The April home-price prints converged this morning, and they all tell the same story: appreciation has cooled to a low single-digit crawl. FHFA's House Price Index slipped 0.1% month-over-month and is up 2.0% from a year ago; Case-Shiller's national reading held steady through April; and the trade press framed it plainly — prices are largely flat as elevated rates throttle sales volume. After three years of LOs fielding "should I wait for prices to come down" questions, the data now answers it: prices aren't falling, they're flattening, with annual gains running near the rate of inflation rather than the double digits of 2021–2022.
Yesterday's brief flagged the same quiet-market backdrop — the 30-year holding near 6.5%, the rate obsession fading — and today's data fills in the other half of the picture, the part about what home values are actually doing. The answer is: not much, and that itself is the news.
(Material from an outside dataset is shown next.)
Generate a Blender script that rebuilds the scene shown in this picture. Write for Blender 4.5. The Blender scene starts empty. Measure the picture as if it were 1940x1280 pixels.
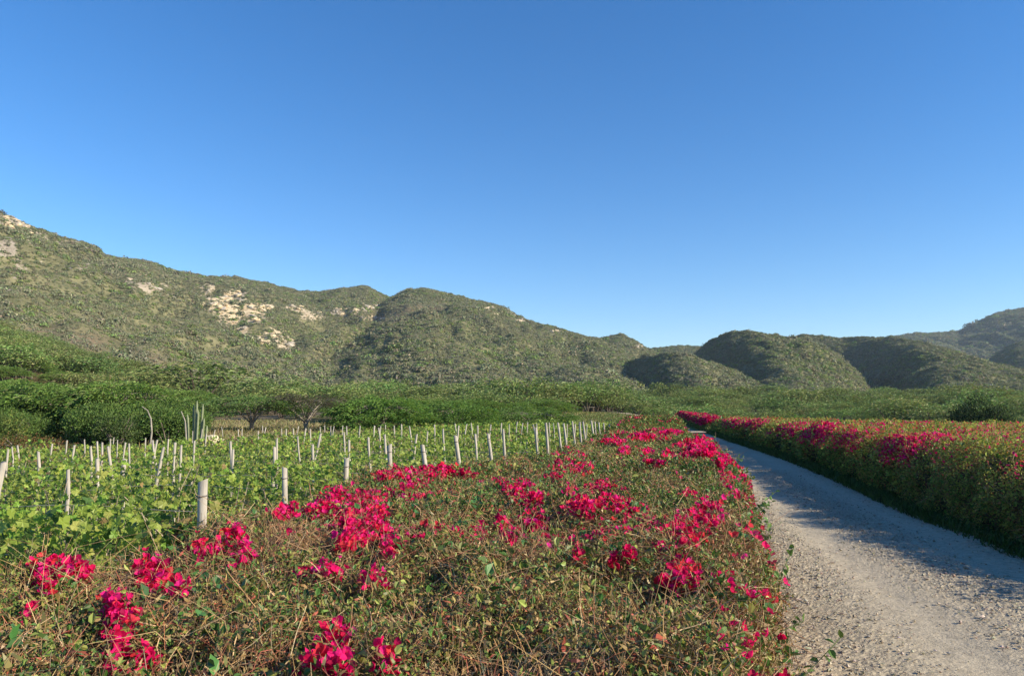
import bpy, math
import numpy as np
from mathutils import Vector

# ---------------------------------------------------------------- camera, sky, sun, exposure
F, PITCH, CZ = 1401.0, math.radians(5.5), 1.7      # focal length in photo pixels, upward tilt, eye height
scn = bpy.context.scene
COL = scn.collection
cam_d = bpy.data.cameras.new('camera'); cam = bpy.data.objects.new('camera', cam_d); COL.objects.link(cam)
cam.location = (0, 0, CZ); cam.rotation_euler = (math.pi/2 + PITCH, 0, 0)
cam_d.sensor_width = 36; cam_d.lens = F/1940*36; cam_d.clip_start = 0.05; cam_d.clip_end = 12000
scn.camera = cam
SUN_EL, SUN_AZ = math.radians(25.0), math.radians(109.0)   # azimuth clockwise from the view direction
world = bpy.data.worlds.new('World'); scn.world = world; world.use_nodes = True
wn = world.node_tree; bg = wn.nodes['Background']
sky = wn.nodes.new('ShaderNodeTexSky'); sky.sky_type = 'NISHITA'; sky.sun_disc = False
sky.sun_elevation = SUN_EL; sky.sun_rotation = SUN_AZ
sky.air_density = 1.0; sky.dust_density = 0.05; sky.ozone_density = 3.5; sky.altitude = 300
hsv = wn.nodes.new('ShaderNodeHueSaturation'); hsv.inputs['Saturation'].default_value = 1.30; hsv.inputs['Hue'].default_value = .505
wn.links.new(sky.outputs[0], hsv.inputs['Color']); wn.links.new(hsv.outputs[0], bg.inputs[0]); bg.inputs[1].default_value = 0.11
sun_d = bpy.data.lights.new('sun', 'SUN'); sun = bpy.data.objects.new('sun', sun_d); COL.objects.link(sun)
sun_d.energy = 4.9; sun_d.angle = math.radians(0.5); sun_d.color = (1.0, 0.87, 0.67)
sv = Vector((math.sin(SUN_AZ)*math.cos(SUN_EL), math.cos(SUN_AZ)*math.cos(SUN_EL), math.sin(SUN_EL)))
sun.rotation_euler = sv.to_track_quat('Z', 'Y').to_euler(); sun.location = (40, 0, 40)
vs = scn.view_settings; vs.view_transform = 'Standard'; vs.look = 'None'; vs.exposure = 0.85; vs.gamma = 1
vs.use_curve_mapping = False

# ---------------------------------------------------------------- helpers
def ray(px, py):
    u = (np.asarray(px, float)-970)/F; v = (640-np.asarray(py, float))/F
    dy = math.cos(PITCH)-v*math.sin(PITCH); dz = math.sin(PITCH)+v*math.cos(PITCH)
    return u/dy, dz/dy
def proj(x, y, z):
    f = y*math.cos(PITCH)+(z-CZ)*math.sin(PITCH); up = -y*math.sin(PITCH)+(z-CZ)*math.cos(PITCH)
    f = np.maximum(f, 0.05)
    return 970+F*x/f, 640-F*up/f
TAB = np.random.default_rng(11).random(65536)
def vnoise(x, y, s=0):
    x = np.asarray(x, float); y = np.asarray(y, float)
    ix = np.floor(x).astype(np.int64); iy = np.floor(y).astype(np.int64); fx = x-ix; fy = y-iy
    fx = fx*fx*(3-2*fx); fy = fy*fy*(3-2*fy)
    def h(a, b):
        n = (a*73856093) ^ (b*19349663) ^ (s*83492791)
        n = (n ^ (n >> 13))*1274126177; n = n ^ (n >> 16)
        return TAB[n & 65535]
    a = h(ix, iy)*(1-fx)+h(ix+1, iy)*fx; b = h(ix, iy+1)*(1-fx)+h(ix+1, iy+1)*fx
    return (a*(1-fy)+b*fy)*2-1
def fbm(x, y, o=4, s=0, g=.5):
    t = 0; a = 1; n = 0
    for k in range(o):
        t = t+a*vnoise(x*2**k+k*17.3, y*2**k-k*9.1, s+k); n += a; a *= g
    return t/n
def ss(x, a, b):
    t = np.clip((np.asarray(x, float)-a)/(b-a), 0, 1); return t*t*(3-2*t)
def itp(x, pts):
    p = np.array(pts, float); return np.interp(x, p[:, 0], p[:, 1])
def norm(v): return v/np.maximum(np.linalg.norm(v, axis=-1, keepdims=True), 1e-9)
def mesh(name, V, faces, cols=None, smooth=False, extra=None):
    """faces: list of (k-column int arrays)"""
    V = np.ascontiguousarray(V, dtype=np.float32)
    me = bpy.data.meshes.new(name); me.vertices.add(len(V)); me.vertices.foreach_set('co', V.ravel())
    idx = np.concatenate([f.ravel() for f in faces]).astype(np.int32)
    sizes = np.concatenate([np.full(len(f), f.shape[1]) for f in faces])
    st = np.concatenate([[0], np.cumsum(sizes)[:-1]]).astype(np.int32)
    me.loops.add(len(idx)); me.loops.foreach_set('vertex_index', idx)
    me.polygons.add(len(sizes)); me.polygons.foreach_set('loop_start', st)
    me.polygons.foreach_set('use_smooth', np.full(len(sizes), smooth, dtype=bool))
    me.update(calc_edges=True)
    if cols is not None:
        a = me.attributes.new('col', 'FLOAT_COLOR', 'POINT')
        c = np.ones((len(V), 4), np.float32); c[:, :3] = cols; a.data.foreach_set('color', c.ravel())
    for k, v in (extra or {}).items():
        a = me.attributes.new(k, 'FLOAT', 'POINT'); a.data.foreach_set('value', np.asarray(v, np.float32).ravel())
    return me
def obj(name, me, m=None, parent=None, label=None, cat=None, group=None, kind=None, loc=None):
    o = bpy.data.objects.new(name, me); COL.objects.link(o)
    if m is not None and me is not None and not me.materials: me.materials.append(m)
    if parent is not None: o.parent = parent
    if loc is not None: o.location = loc
    if label: o['label'] = label
    if cat: o['category'] = cat
    if group: o['group'] = group
    if kind: o['kind'] = kind
    return o
def grid_faces(nr, nc):
    i = np.arange(nr*nc).reshape(nr, nc)
    return np.stack([i[:-1, :-1], i[:-1, 1:], i[1:, 1:], i[1:, :-1]], -1).reshape(-1, 4)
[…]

The flat-price read lands the same morning the bond market sits unchanged in a holiday-shortened week. Put the two together and neither side of the affordability equation is moving — rates parked in the low 6.5s, prices crawling at roughly 2% — which is its own kind of signal: the standoff that has defined 2026 so far is carrying straight into the second half of the year. Redfin added one wrinkle worth keeping in mind: luxury prices are rising about three times faster than the rest of the market, so the "flat" headline masks a real split by price tier. The borrower shopping the median home and the borrower shopping the $2M home are not in the same market.
On rates, the 30-year sits at 6.52% on the conventional conforming product (FHA 6.07%, VA 6.09%, jumbo 6.75%), down a couple basis points on the month and dead-center of its 90-day range. The 10-year eased to 4.38% and the VIX is calm at 17.6 — nothing in the rate picture argues for urgency in either direction this week. With prices flat, the purchase borrower who has been waiting for a price break has no catalyst to wait for, and that is a real conversation worth having: every month on the sidelines is rent paid and roughly 2%-a-year equity accruing to owners rather than shoppers.
On the desk-and-back-office side: Fannie Mae closed its 36th reperforming loan sale — routine balance-sheet housekeeping with no origination impact, but worth a glance for anyone tracking GSE credit-risk posture. Chrisman's commentary this week is worth ten minutes for the AI-processing and digital-closing tooling rundown plus the latest conventional conforming updates — the kind of efficiency gain that moves a flat-margin month more than the rate sheet does. And a calendar note: with Friday a market holiday, the June jobs report moves up to Thursday this week, so the week's one real catalyst hits a day early.
Pull your list of pre-approved purchase borrowers who have been "waiting for prices to drop," and send a two-line note with the actual April number — prices flat, up about 2% on the year, no break in sight — and offer to re-run their payment at today's 6.52%. The data just did your objection-handling for you.